*WHAT NEEDS TO BE DONE*. Go through the listing and return every line with "from" in it.

◆ ◆ ◆ ◆

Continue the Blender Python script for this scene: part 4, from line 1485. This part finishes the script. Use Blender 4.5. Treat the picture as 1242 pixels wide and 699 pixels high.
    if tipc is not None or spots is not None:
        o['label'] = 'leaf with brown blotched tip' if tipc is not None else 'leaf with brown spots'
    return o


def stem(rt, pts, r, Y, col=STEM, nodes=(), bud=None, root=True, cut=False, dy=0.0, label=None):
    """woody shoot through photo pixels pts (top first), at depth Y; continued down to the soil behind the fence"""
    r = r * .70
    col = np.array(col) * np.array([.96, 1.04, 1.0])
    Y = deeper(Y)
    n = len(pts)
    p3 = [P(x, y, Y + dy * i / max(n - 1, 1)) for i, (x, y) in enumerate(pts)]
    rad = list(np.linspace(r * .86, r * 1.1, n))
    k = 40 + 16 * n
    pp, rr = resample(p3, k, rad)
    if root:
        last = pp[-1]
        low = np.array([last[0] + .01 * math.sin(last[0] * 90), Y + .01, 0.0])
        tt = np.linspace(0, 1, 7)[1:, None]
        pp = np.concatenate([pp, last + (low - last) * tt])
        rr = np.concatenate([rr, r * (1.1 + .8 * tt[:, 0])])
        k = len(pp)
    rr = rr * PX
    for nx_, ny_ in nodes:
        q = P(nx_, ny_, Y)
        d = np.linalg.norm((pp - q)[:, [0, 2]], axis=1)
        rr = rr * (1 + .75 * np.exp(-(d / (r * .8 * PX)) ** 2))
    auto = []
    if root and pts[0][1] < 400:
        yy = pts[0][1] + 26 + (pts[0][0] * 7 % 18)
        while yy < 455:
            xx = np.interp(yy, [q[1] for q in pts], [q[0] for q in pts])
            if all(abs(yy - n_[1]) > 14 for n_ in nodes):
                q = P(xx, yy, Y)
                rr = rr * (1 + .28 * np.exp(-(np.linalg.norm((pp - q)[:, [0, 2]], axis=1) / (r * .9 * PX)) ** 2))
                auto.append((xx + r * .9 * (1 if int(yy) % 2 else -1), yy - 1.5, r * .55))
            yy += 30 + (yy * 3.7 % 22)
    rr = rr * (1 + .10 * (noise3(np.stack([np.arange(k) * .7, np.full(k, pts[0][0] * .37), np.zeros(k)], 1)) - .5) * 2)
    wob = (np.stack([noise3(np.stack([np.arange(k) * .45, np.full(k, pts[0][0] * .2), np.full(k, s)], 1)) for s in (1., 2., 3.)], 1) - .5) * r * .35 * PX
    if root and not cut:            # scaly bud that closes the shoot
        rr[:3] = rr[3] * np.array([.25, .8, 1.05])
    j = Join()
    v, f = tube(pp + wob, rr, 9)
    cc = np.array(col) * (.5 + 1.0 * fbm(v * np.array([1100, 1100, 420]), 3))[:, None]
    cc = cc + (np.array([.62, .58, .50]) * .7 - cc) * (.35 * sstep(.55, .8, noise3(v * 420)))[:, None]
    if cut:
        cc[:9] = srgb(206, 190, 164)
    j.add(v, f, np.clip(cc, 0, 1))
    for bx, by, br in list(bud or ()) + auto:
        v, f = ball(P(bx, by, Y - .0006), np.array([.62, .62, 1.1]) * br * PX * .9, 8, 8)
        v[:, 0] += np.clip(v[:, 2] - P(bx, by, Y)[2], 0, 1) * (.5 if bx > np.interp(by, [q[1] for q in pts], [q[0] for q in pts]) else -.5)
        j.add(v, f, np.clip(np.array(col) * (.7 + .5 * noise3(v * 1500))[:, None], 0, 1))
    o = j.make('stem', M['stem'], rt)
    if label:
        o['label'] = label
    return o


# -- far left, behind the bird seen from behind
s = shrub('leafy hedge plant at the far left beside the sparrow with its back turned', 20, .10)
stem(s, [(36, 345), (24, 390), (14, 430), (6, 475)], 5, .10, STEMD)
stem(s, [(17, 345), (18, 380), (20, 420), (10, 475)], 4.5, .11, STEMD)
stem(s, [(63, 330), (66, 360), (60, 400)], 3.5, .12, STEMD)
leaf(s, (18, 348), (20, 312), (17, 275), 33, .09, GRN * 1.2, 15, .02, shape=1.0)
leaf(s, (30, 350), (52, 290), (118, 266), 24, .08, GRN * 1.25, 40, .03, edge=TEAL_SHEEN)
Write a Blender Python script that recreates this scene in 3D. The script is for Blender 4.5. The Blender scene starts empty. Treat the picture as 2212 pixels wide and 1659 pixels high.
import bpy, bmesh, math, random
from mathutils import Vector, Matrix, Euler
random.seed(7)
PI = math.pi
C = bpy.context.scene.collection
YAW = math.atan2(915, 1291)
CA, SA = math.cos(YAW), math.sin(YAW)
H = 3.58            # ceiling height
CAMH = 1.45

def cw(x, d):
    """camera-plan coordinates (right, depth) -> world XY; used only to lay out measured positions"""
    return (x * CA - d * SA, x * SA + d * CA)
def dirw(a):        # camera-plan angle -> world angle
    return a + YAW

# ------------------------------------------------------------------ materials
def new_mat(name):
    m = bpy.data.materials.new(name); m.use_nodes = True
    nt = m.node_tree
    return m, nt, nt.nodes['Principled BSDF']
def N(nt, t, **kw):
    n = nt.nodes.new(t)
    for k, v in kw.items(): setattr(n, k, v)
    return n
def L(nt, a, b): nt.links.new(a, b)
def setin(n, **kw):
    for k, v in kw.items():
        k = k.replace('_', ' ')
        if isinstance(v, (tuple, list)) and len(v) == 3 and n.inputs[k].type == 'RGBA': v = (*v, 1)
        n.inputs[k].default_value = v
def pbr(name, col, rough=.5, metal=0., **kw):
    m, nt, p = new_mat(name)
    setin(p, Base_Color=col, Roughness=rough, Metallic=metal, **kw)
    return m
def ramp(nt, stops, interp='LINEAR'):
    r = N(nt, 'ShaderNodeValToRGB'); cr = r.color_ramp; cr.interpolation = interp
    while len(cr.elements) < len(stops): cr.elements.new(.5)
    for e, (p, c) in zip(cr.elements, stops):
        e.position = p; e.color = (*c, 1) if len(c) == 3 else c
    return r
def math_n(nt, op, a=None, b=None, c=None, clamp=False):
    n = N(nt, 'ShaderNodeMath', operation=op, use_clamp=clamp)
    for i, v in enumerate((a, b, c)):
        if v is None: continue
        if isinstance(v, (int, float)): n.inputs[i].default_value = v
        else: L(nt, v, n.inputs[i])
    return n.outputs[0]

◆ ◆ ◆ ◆

*ANSWER FOR THIS EXERCISE*.
Continue the Blender Python script for this scene: part 4, from line 1485. This part finishes the script. Use Blender 4.5. Treat the picture as 1242 pixels wide and 699 pixels high.
# -- far left, behind the bird seen from behind
from mathutils import Vector, Matrix, Euler